Tuesday, August 07, 2007

Bishop yields to the First Amendment

In an about face, Senate Majority Leader Mike Bishop capitulated today and agreed to restore full access to Blogging for Michigan. (See previous post.) He released the following statement:
"I stand by the position that Senate employees should be not be using taxpayer equipment to view political blogs pursuant to Senate Rule 1.401(c). These blogs are of questionable content and employees who are paid to conduct the business of the people of Michigan should not be interacting with them during business hours.

"Senate Democrats seem intent on making this a debate on censorship and their right to view questionable political content during business hours. Senate Republicans believe this a discussion of the proper use of taxpayer resources and appropriate conduct during business hours and establishing strict guidelines on employee use of the Internet and websites.

"Access to the site in question has been restored. Given the evolving nature of the Internet in politics and the emergence of blogging in political commentary, I am directing the Secretary of the Senate to perform a full review of the Senate's current policies concerning employees' use of the Internet."
Senate Democrats were right to make this a debate on censorship. Bishop didn't block access to blogs on all sides of the aisle. He only blocked access to one, Blogging for Michigan, a liberal site that holds his feet to the fire and keeps him accountable. It also bears noting that Democrats weren't the only ones crying foul, Nick De Leeuw who runs the blog Right Michigan also said blocking the liberal website was censorship.

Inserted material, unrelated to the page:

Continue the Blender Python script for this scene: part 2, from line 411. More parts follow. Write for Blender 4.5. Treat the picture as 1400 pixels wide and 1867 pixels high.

Our constitutional rights are too sacred to be taken lightly, Sen. Bishop. Next time you have an issue with a partisan site, stop, step back, and ask yourself how you'd feel if the shoe was on the other foot and Democrats were blocking a conservative blog.


Johnny C said...

I have to admit being in Detroit I'm not to update on the various knuckle draggers that make up Michigan Republicans in the state senate. But Bishop has prove to be a fool because this opens a door to get senate Republicans or their staffers in trouble because Bishop can't say with a straight face that they don't look the right wingers that blog in Michigan.

This reminds me of the story from Ohio, when the Democrats won alot of state and federal offices the following month after the election the progressive stations there were taken off or just change formats all of the sudden. The cons know our message is starting to catch on to the majority of Americans so they're going to do their best to crush it one way or another.

CEW said...

I'm going to beat this drum once more: Bishop keeps referring to employees, does that mean support staff or senators? Bottom line does the majority leader have unilateral authority to restrict what fellow elected officials read at the office? This cannot be right.

Kathy said...

Johnny, I think you're right that the cons are worried their propaganda is being exposed. They don't control the message anymore.

CEW, my understanding is that all computers were blocked in senate offices for staff and senators alike, which is why Schauer had to send his letter to BFM from his home computer. I agree, that was not right. Bishop stepped on the toes of his fellow senators too. So much for wanting to working together for the good of Michigan.